Gordon Brown should adopt a timetable of elections that differs from the general election for a House of Commons so as to build in an element of extra democratic accountability. National elections for a second chamber should take place between eighteen months and twenty four months after a general election.

In addition, the PR system for the second chamber should be based on regional lists with voters having the choice between parties and individuals on the list, rather than the appalling D'Hondt system. Jack Straw's choice of the D'Hondt system for European Parliament elections was the worst choice of all PR systems, with voters only able to vote for pre-selected lists for an individual party. It centralised power in party HQ and completely undermined regional and local constituencies.

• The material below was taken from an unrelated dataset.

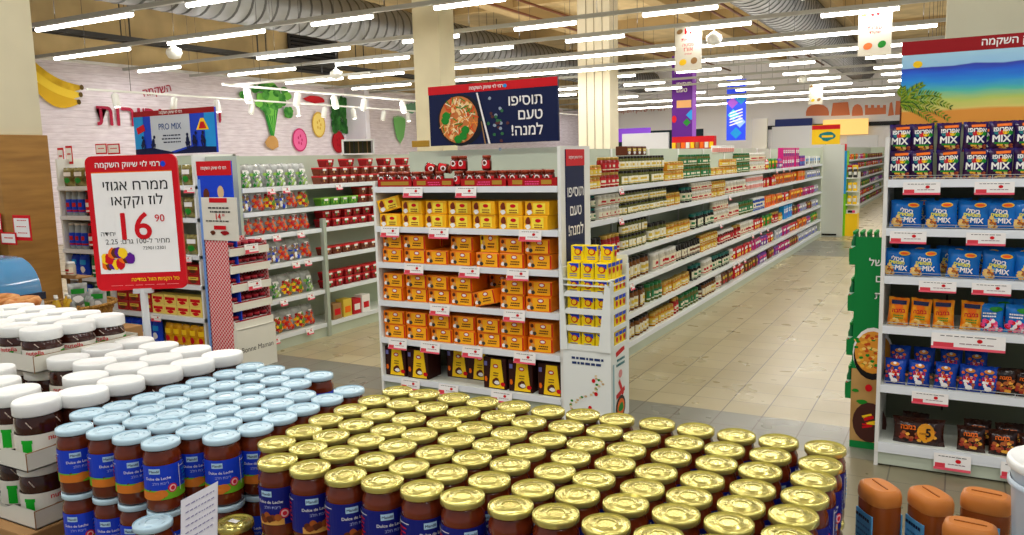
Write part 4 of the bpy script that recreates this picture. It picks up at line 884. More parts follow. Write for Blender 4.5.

The only other alternative is to have individual constituencies (similar in size to the old European Parliament constituencies), and use the Alternative Vote system, which would be more proportional than first-past-the-post and would have the extra benefit of making it highly unlikely that the BNP would have any electoral success under this system.

Regional lists for the second chamber have a dual benefit, not only being based on PR and anchoring democratic legitimacy in the nine regions of England as well as Scotland, Wales and Northern Ireland. But also the regional members should also have a dual responsibility of, in each region in England, being members of a Regional Assembly responsible for all regional bodies and quangos in their area.

It is a damming indictment of democratic accountability that there are countless agencies and quangos in the regions (e.g. Regional Development Agencies) and sub-regions (e.g. Merseyside or Greater Manchester) that have strategic powers and responsibilities, yet have no regional accountability or scrutiny. Thus members of the second chamber would have the direct responsibility of legislative power in the second chamber and of scrutiny in their region. Of course, with differing models of devolution in Scotland, Wales and Northern Ireland, variable structures should be designed.

To ensure the primacy of the House of Commons, with its legitimacy dependent on general elections, the basic inter-relationship between both chambers should apply, i.e. anything forming part of a party's manifesto cannot be overturned or blocked by the second chamber. In other words the Parliament Act would still apply.

One final benefit of pledging to finally finish the reform of the House of Lords is that it places the Tories in an invidious position, they can either oppose it and be denounced as the defenders of privilege or agree to reform and risk civil war breaking out in their party, especially if the commitment by Labour is to make Parliamentary sovereignty deriving solely from the people and not from the Queen in Parliament.